Oil had a one-day spurt on Friday following the interest rate remarks by Fed Chair Jay Powell, but the gain couldn't offset the losses from the previous four sessions.
Powell stated on Friday that the "time has come" for the US central bank to begin lowering its benchmark lending rate, though the timing and extent of future policy easing will depend on incoming data (as it always does).
West Texas Intermediate crude oil was up 2.7% at $74.96 a barrel in late afternoon trade on Friday, but it still ended with a weekly loss of 2.15%. Brent also rose on the day, ending at $78.22 a barrel, but was down 1.7% over the week.
Oil received a boost from the weaker dollar and lower bond rates, which lowered holding costs and raised hopes that a rate cut would boost demand.
However, these hopes seem rather forlorn given the ongoing uncertainty about demand.
"Falling product prices point to soft demand, potentially worsened by the prospect of an expected increase in supply from non-OPEC producers ahead of year-end," Saxo Head of Commodity Strategy Ole Hansen said in his usual weekly note on Friday.

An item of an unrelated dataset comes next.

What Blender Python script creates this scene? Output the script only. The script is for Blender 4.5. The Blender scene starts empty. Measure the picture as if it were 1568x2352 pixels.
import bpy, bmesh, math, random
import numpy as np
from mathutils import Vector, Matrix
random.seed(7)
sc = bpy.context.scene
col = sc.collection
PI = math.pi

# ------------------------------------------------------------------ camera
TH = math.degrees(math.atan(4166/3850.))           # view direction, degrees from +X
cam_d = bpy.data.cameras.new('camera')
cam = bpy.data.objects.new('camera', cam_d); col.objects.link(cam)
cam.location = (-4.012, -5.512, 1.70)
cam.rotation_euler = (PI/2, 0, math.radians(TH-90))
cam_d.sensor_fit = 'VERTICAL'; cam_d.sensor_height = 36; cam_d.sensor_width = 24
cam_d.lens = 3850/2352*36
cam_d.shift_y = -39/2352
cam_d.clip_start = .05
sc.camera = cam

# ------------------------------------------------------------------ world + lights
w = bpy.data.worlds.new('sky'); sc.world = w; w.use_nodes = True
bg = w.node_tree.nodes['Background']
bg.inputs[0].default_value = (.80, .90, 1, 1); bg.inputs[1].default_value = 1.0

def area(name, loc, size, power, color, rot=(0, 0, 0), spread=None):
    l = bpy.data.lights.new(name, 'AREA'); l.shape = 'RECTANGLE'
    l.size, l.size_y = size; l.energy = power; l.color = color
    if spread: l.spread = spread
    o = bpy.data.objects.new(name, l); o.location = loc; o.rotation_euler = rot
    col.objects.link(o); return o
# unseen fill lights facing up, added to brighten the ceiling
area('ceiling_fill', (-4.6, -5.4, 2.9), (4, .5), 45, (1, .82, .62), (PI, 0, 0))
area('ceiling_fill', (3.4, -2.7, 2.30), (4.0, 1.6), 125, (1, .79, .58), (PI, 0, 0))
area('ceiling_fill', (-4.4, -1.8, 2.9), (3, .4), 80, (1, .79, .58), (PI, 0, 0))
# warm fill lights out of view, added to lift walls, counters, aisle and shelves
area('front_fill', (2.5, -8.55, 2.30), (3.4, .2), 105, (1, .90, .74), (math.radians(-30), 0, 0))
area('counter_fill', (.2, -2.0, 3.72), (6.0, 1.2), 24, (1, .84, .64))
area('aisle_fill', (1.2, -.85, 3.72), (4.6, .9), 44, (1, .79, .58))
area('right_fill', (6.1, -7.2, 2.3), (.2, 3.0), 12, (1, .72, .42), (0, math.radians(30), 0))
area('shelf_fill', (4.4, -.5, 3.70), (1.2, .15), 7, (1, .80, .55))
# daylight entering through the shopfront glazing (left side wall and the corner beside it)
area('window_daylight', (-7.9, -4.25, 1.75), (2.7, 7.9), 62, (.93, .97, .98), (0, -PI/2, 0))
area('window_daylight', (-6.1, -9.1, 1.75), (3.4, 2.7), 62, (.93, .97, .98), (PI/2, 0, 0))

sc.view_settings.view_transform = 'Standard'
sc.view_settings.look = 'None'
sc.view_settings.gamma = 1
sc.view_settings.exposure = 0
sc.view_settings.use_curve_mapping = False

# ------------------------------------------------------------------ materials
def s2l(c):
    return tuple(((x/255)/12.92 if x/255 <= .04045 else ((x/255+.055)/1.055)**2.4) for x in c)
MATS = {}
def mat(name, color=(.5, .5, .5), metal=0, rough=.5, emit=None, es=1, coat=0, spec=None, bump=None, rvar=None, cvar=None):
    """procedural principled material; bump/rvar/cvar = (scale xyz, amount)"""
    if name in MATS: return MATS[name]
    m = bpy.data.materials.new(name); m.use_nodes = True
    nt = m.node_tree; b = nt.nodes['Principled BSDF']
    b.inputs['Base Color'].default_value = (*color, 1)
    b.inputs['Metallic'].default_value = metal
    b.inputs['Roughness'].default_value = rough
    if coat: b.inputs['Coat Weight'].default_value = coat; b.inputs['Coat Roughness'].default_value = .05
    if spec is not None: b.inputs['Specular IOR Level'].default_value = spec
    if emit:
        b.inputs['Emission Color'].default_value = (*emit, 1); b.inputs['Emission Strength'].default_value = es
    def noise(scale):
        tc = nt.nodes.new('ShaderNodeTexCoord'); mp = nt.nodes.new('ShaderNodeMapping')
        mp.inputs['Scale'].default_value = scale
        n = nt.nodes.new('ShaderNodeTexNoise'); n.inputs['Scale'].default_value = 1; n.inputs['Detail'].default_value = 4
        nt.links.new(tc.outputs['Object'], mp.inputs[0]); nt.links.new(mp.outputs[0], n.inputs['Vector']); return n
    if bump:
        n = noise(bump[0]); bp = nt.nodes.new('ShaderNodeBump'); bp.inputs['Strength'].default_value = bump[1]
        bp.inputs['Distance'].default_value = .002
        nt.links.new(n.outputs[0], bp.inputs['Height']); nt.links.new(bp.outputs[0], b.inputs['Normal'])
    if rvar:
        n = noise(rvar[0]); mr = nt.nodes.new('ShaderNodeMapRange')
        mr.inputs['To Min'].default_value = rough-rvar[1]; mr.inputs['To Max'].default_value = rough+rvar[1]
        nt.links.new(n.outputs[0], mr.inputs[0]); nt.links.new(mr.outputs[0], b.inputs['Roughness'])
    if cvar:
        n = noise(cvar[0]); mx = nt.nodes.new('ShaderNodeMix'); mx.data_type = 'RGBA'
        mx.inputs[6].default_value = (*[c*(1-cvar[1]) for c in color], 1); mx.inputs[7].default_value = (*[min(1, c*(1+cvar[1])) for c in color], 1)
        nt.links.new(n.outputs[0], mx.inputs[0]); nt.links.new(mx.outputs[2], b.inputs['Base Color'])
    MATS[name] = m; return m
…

Weak refinery margins in the US and Europe, along with easing crude demand, make it "increasingly unlikely" that OPEC+ will unwind voluntary production cuts in October, according to Hansen.
Chinese demand is weak—the country’s oil imports have fallen for four consecutive months up to July.
In fact, apparent oil demand fell 8% year-on-year in July, based on Chinese government data, and as much as 800,000 barrels per day of oil may have been sent into storage.
Meanwhile, the number of oil rigs in the US remained unchanged at 483 for the week ended last Friday, according to energy services company Baker Hughes.
The count for gas rigs fell by one to 97 on a weekly basis, while miscellaneous rigs remained unchanged at five.
A year earlier, the US had 512 oil rigs, 115 gas rigs, and five miscellaneous rigs in operation, according to company data. Overall, 585 rigs were operating in the US last week, down from 632 a year earlier.